--- Start of PROVIDED MATERIAL ---
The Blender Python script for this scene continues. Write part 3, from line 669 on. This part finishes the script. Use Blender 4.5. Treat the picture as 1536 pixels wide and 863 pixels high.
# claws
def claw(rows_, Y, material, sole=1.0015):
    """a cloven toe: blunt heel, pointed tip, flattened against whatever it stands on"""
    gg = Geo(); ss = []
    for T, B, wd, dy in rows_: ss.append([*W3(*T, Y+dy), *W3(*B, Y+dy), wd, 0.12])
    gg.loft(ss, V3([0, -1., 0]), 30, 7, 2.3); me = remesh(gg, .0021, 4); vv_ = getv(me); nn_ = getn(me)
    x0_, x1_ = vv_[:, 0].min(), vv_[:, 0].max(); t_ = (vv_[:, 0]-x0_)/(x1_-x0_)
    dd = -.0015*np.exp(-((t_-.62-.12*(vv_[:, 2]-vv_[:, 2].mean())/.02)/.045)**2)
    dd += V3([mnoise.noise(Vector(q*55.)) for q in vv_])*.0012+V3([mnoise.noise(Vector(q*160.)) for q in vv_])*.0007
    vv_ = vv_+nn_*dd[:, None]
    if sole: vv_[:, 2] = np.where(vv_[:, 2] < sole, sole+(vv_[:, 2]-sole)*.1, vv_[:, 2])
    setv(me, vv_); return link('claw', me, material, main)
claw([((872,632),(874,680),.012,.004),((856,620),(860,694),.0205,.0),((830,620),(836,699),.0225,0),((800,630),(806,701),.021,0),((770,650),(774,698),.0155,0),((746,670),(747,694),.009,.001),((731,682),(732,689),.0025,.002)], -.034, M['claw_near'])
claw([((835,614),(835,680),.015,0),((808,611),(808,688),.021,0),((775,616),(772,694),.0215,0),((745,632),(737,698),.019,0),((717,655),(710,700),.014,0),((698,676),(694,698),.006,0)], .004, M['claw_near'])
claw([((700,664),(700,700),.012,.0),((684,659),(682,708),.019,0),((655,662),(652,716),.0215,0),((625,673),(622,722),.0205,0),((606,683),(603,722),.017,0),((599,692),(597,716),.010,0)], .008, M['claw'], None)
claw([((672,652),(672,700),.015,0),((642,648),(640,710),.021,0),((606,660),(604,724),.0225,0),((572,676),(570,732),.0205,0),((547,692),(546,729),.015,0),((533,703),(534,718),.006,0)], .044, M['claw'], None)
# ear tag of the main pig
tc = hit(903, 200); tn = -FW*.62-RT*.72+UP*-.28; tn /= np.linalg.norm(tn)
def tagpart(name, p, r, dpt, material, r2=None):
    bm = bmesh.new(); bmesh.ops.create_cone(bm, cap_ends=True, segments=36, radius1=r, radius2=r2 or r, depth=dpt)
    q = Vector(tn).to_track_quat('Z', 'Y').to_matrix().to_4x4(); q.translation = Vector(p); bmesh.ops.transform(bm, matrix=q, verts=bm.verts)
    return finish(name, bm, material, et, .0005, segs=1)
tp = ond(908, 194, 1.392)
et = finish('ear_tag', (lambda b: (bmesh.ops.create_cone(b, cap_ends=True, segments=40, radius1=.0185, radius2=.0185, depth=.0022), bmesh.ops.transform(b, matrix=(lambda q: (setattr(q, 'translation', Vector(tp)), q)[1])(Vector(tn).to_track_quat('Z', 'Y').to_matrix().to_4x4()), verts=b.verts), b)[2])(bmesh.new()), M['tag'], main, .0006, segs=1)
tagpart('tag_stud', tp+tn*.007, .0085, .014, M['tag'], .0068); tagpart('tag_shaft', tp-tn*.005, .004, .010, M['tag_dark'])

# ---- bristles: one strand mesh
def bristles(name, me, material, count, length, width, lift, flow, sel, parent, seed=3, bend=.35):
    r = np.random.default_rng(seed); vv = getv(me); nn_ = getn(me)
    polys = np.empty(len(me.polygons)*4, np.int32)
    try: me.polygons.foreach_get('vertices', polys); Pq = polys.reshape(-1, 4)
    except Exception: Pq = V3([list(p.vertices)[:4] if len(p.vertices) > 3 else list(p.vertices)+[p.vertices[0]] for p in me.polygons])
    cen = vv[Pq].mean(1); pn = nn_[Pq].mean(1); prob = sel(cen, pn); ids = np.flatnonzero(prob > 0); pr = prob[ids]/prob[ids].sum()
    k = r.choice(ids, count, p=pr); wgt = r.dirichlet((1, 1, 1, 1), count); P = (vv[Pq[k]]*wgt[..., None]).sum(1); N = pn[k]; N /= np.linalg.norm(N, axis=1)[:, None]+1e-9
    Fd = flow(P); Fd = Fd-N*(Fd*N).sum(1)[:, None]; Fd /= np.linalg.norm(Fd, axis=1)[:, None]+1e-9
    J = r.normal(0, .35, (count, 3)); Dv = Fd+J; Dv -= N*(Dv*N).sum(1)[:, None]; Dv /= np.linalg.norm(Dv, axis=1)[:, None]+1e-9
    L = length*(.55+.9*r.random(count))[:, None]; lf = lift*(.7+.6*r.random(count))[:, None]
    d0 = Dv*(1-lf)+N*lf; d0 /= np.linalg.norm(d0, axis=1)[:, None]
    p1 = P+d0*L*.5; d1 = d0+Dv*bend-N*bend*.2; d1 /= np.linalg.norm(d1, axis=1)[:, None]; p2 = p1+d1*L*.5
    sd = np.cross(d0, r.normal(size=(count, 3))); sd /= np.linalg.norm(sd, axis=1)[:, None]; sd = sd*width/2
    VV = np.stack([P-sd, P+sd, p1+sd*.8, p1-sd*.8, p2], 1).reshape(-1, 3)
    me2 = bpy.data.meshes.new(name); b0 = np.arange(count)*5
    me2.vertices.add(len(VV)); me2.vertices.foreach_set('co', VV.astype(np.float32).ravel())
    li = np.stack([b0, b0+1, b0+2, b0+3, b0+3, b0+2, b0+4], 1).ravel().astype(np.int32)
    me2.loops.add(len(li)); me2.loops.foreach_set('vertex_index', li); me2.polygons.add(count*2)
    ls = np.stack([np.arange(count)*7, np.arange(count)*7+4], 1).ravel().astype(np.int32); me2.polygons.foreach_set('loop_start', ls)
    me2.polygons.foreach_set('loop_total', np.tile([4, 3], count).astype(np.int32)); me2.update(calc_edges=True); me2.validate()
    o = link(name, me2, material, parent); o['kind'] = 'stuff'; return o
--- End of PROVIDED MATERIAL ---
Give back the whole listing exactly as it reads.

EXERCISE RESULT ::
The Blender Python script for this scene continues. Write part 3, from line 669 on. This part finishes the script. Use Blender 4.5. Treat the picture as 1536 pixels wide and 863 pixels high.
# claws
def claw(rows_, Y, material, sole=1.0015):
    """a cloven toe: blunt heel, pointed tip, flattened against whatever it stands on"""
    gg = Geo(); ss = []
    for T, B, wd, dy in rows_: ss.append([*W3(*T, Y+dy), *W3(*B, Y+dy), wd, 0.12])
    gg.loft(ss, V3([0, -1., 0]), 30, 7, 2.3); me = remesh(gg, .0021, 4); vv_ = getv(me); nn_ = getn(me)
    x0_, x1_ = vv_[:, 0].min(), vv_[:, 0].max(); t_ = (vv_[:, 0]-x0_)/(x1_-x0_)
    dd = -.0015*np.exp(-((t_-.62-.12*(vv_[:, 2]-vv_[:, 2].mean())/.02)/.045)**2)
    dd += V3([mnoise.noise(Vector(q*55.)) for q in vv_])*.0012+V3([mnoise.noise(Vector(q*160.)) for q in vv_])*.0007
    vv_ = vv_+nn_*dd[:, None]
    if sole: vv_[:, 2] = np.where(vv_[:, 2] < sole, sole+(vv_[:, 2]-sole)*.1, vv_[:, 2])
    setv(me, vv_); return link('claw', me, material, main)
claw([((872,632),(874,680),.012,.004),((856,620),(860,694),.0205,.0),((830,620),(836,699),.0225,0),((800,630),(806,701),.021,0),((770,650),(774,698),.0155,0),((746,670),(747,694),.009,.001),((731,682),(732,689),.0025,.002)], -.034, M['claw_near'])
claw([((835,614),(835,680),.015,0),((808,611),(808,688),.021,0),((775,616),(772,694),.0215,0),((745,632),(737,698),.019,0),((717,655),(710,700),.014,0),((698,676),(694,698),.006,0)], .004, M['claw_near'])
claw([((700,664),(700,700),.012,.0),((684,659),(682,708),.019,0),((655,662),(652,716),.0215,0),((625,673),(622,722),.0205,0),((606,683),(603,722),.017,0),((599,692),(597,716),.010,0)], .008, M['claw'], None)
claw([((672,652),(672,700),.015,0),((642,648),(640,710),.021,0),((606,660),(604,724),.0225,0),((572,676),(570,732),.0205,0),((547,692),(546,729),.015,0),((533,703),(534,718),.006,0)], .044, M['claw'], None)
# ear tag of the main pig
tc = hit(903, 200); tn = -FW*.62-RT*.72+UP*-.28; tn /= np.linalg.norm(tn)
def tagpart(name, p, r, dpt, material, r2=None):
    bm = bmesh.new(); bmesh.ops.create_cone(bm, cap_ends=True, segments=36, radius1=r, radius2=r2 or r, depth=dpt)
    q = Vector(tn).to_track_quat('Z', 'Y').to_matrix().to_4x4(); q.translation = Vector(p); bmesh.ops.transform(bm, matrix=q, verts=bm.verts)
    return finish(name, bm, material, et, .0005, segs=1)
tp = ond(908, 194, 1.392)
et = finish('ear_tag', (lambda b: (bmesh.ops.create_cone(b, cap_ends=True, segments=40, radius1=.0185, radius2=.0185, depth=.0022), bmesh.ops.transform(b, matrix=(lambda q: (setattr(q, 'translation', Vector(tp)), q)[1])(Vector(tn).to_track_quat('Z', 'Y').to_matrix().to_4x4()), verts=b.verts), b)[2])(bmesh.new()), M['tag'], main, .0006, segs=1)
tagpart('tag_stud', tp+tn*.007, .0085, .014, M['tag'], .0068); tagpart('tag_shaft', tp-tn*.005, .004, .010, M['tag_dark'])

# ---- bristles: one strand mesh
def bristles(name, me, material, count, length, width, lift, flow, sel, parent, seed=3, bend=.35):
    r = np.random.default_rng(seed); vv = getv(me); nn_ = getn(me)
    polys = np.empty(len(me.polygons)*4, np.int32)
    try: me.polygons.foreach_get('vertices', polys); Pq = polys.reshape(-1, 4)
    except Exception: Pq = V3([list(p.vertices)[:4] if len(p.vertices) > 3 else list(p.vertices)+[p.vertices[0]] for p in me.polygons])
    cen = vv[Pq].mean(1); pn = nn_[Pq].mean(1); prob = sel(cen, pn); ids = np.flatnonzero(prob > 0); pr = prob[ids]/prob[ids].sum()
    k = r.choice(ids, count, p=pr); wgt = r.dirichlet((1, 1, 1, 1), count); P = (vv[Pq[k]]*wgt[..., None]).sum(1); N = pn[k]; N /= np.linalg.norm(N, axis=1)[:, None]+1e-9
    Fd = flow(P); Fd = Fd-N*(Fd*N).sum(1)[:, None]; Fd /= np.linalg.norm(Fd, axis=1)[:, None]+1e-9
    J = r.normal(0, .35, (count, 3)); Dv = Fd+J; Dv -= N*(Dv*N).sum(1)[:, None]; Dv /= np.linalg.norm(Dv, axis=1)[:, None]+1e-9
    L = length*(.55+.9*r.random(count))[:, None]; lf = lift*(.7+.6*r.random(count))[:, None]
    d0 = Dv*(1-lf)+N*lf; d0 /= np.linalg.norm(d0, axis=1)[:, None]
    p1 = P+d0*L*.5; d1 = d0+Dv*bend-N*bend*.2; d1 /= np.linalg.norm(d1, axis=1)[:, None]; p2 = p1+d1*L*.5
    sd = np.cross(d0, r.normal(size=(count, 3))); sd /= np.linalg.norm(sd, axis=1)[:, None]; sd = sd*width/2
    VV = np.stack([P-sd, P+sd, p1+sd*.8, p1-sd*.8, p2], 1).reshape(-1, 3)
    me2 = bpy.data.meshes.new(name); b0 = np.arange(count)*5
    me2.vertices.add(len(VV)); me2.vertices.foreach_set('co', VV.astype(np.float32).ravel())
    li = np.stack([b0, b0+1, b0+2, b0+3, b0+3, b0+2, b0+4], 1).ravel().astype(np.int32)
    me2.loops.add(len(li)); me2.loops.foreach_set('vertex_index', li); me2.polygons.add(count*2)
    ls = np.stack([np.arange(count)*7, np.arange(count)*7+4], 1).ravel().astype(np.int32); me2.polygons.foreach_set('loop_start', ls)
    me2.polygons.foreach_set('loop_total', np.tile([4, 3], count).astype(np.int32)); me2.update(calc_edges=True); me2.validate()
    o = link(name, me2, material, parent); o['kind'] = 'stuff'; return o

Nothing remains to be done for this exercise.